La dette comme outil de contrôle social

dimanche 22 janvier 2012.
 

L’omniprésence du crédit dans l’économie moderne fait de chaque individu un débiteur à vie, analyse Maurizio Lazzarato en montrant la puissance exorbitante qu’en retire le système.

La fabrique de l’homme endetté, Essai sur la condition néolibérale, de Maurizio Lazzarato. Éditions Amsterdam, 2011, 
124 pages, 10,50euros.

Le sociologue et philosophe Maurizio Lazzarato poursuit dans ce livre sa lecture du néolibéralisme à la lumière des analyses que proposait Michel Foucault en 1978 dans son cours Naissance de la biopolitique. C’est de dette dont il est question cette fois, dette éclairée de façon originale, dans un cadre foucaldien, par deux textes  : la deuxième dissertation de la Généalogie de la morale, de Nietzsche, et un article méconnu du jeune Marx, Crédit et Banque. Ces analyses sont stimulantes en ce qu’elles mettent en lumière le caractère politique, trop souvent occulté, du problème de la dette. Elles apparaissent comme le complément indispensable des analyses économiques de la crise. Les lectures foucaldiennes et marxistes, loin de s’opposer, se renforcent.

Le néolibéralisme se serait transformé sous nos yeux. Hier encore, il cherchait à produire l’adhésion des sujets au moyen de la figure de l’entrepreneur (de soi) créatif. Aujourd’hui, il semble avoir renoncé à séduire  ; il mobilise en menaçant et en culpabilisant l’homme endetté. La question de la dette est devenue si centrale que l’auteur propose de nommer notre économie « économie de la dette ». Cette dernière est en effet un mécanisme transversal s’appliquant au travailleur comme au chômeur, au consommateur comme au producteur… Il n’est aucune activité qu’elle n’organise.
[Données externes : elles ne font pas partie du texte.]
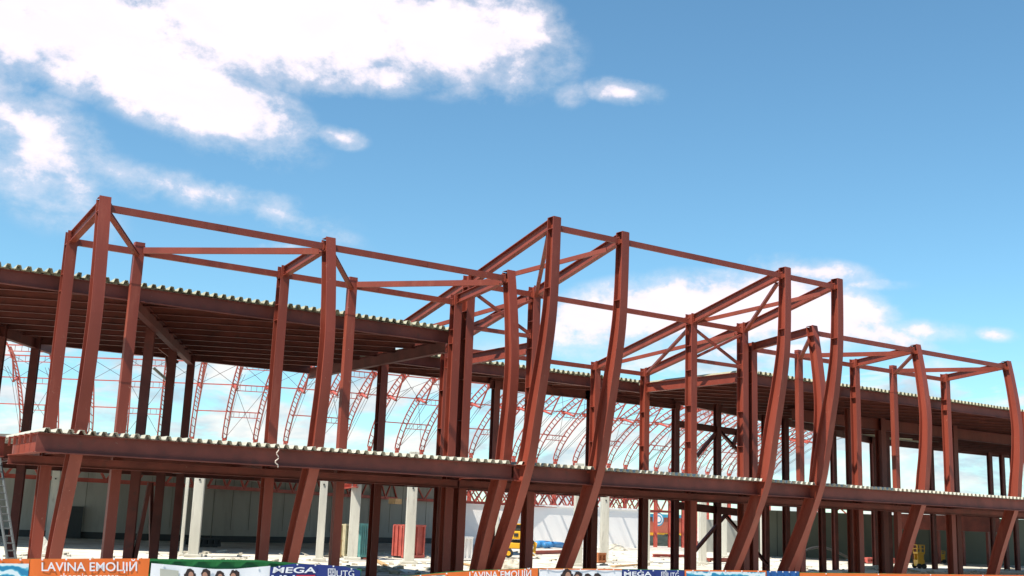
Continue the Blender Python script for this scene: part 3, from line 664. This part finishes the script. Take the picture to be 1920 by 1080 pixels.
# scissor lift
def lift(x, yb, yt, wpx, label):
    p = ground(x, yb); D_ = p.x*math.sin(AZ)+p.y*math.cos(AZ); s = D_/FPX; h = (yb-yt)*s; w_ = wpx*s; U = Vector((0, 0, 1)); t = r0.copy(); n_ = Vector((-t.y, t.x, 0))
    o = thing('scissor_lift', label, 'lift', tuple(p), 'yellow scissor lifts')
    MB().frame(p+U*.35, t, n_, U, w_/2, .4, .2).build('chassis', YEL, o, bevel=.03)
    m = MB()
    for a_ in (-1, 1):
        for b_ in (-1, 1):
            c = p+t*(a_*w_*.33)+n_*(b_*.42)+U*.16
            m.sweep([[c+n_*dd+t*(.16*math.cos(6.283*j/14))+U*(.16*math.sin(6.283*j/14)) for j in range(14)] for dd in (-.06, .06)])
    m.build('wheel', BLK, o)
    lv = 4; z0 = .55; z1 = h*.62
    for b_ in (-.3, .3):
        m = MB()
        for k in range(lv):
            za = z0+(z1-z0)*k/lv; zb = z0+(z1-z0)*(k+1)/lv
            beam(m, p+t*(-w_*.42)+n_*b_+U*za, p+t*(w_*.42)+n_*b_+U*zb, Bprof(.05, .09)); beam(m, p+t*(w_*.42)+n_*(b_+.06)+U*za, p+t*(-w_*.42)+n_*(b_+.06)+U*zb, Bprof(.05, .09))
        m.build('scissor_arms', YEL, o)
    MB().frame(p+U*(z1+.06), t, n_, U, w_/2, .42, .06).build('platform', YEL, o)
    m = MB()
    for a_ in (-1, 0, 1):
        for b_ in (-1, 1): m.tube([p+t*(a_*w_*.48)+n_*(b_*.4)+U*(z1+.1), p+t*(a_*w_*.48)+n_*(b_*.4)+U*h], .025, 4)
    for zz in (h, (h+z1)/2+.05):
        q_ = [p+t*(a_*w_*.48)+n_*(b_*.4)+U*zz for a_, b_ in ((-1, -1), (1, -1), (1, 1), (-1, 1), (-1, -1))]
        for a, b in zip(q_, q_[1:]): m.tube([a, b], .025, 4)
    m.build('guard_rail', YEL, o)
lift(1724, 1066, 1024, 13, 'yellow scissor lift with raised basket between the leaning columns at the right')
lift(1762, 1056, 1034, 14, 'smaller yellow scissor lift farther back, right of the taller lift')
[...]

« La fabrication des dettes a été pensée et programmée comme le cœur stratégique des politiques néolibérales », voilà l’idée-force de l’ouvrage. L’endettement n’est pas le résultat d’un excès de dépense publique. Il n’est pas le fruit du trop grand appétit des gouvernés, il a été planifié et mis en place par les gouvernants. La dette est une arme politique, avant d’être un problème économique. Pourquoi avoir fabriqué le problème de la dette  ? Pour trois raisons. Il s’agit d’abord, pour les néolibéraux, de redonner au marché ce que les luttes sociales passées lui ont retiré (en premier lieu, l’école et l’hôpital). Il s’agit ensuite de soumettre la politique aux intérêts de la finance, le néolibéralisme cherchant à contourner une souveraineté populaire jugée trop imprévisible et parfois hostile à ses intérêts. L’indépendance de la Banque centrale, la règle d’or, etc, sont autant de dispositifs garantissant l’alignement des gouvernants sur les intérêts financiers. La démocratie représentative, pourtant si limitée, est désormais neutralisée. Il s’agit enfin de s’approprier par la dette l’avenir des sujets endettés. La contrainte du remboursement garantit la domination de la finance en niant pour l’individu l’ouverture des possibles. Ce faisant, le « problème de la dette » apparaît clairement comme le dernier épisode en date de ce qu’hier encore on n’hésitait pas à nommer la lutte des classes.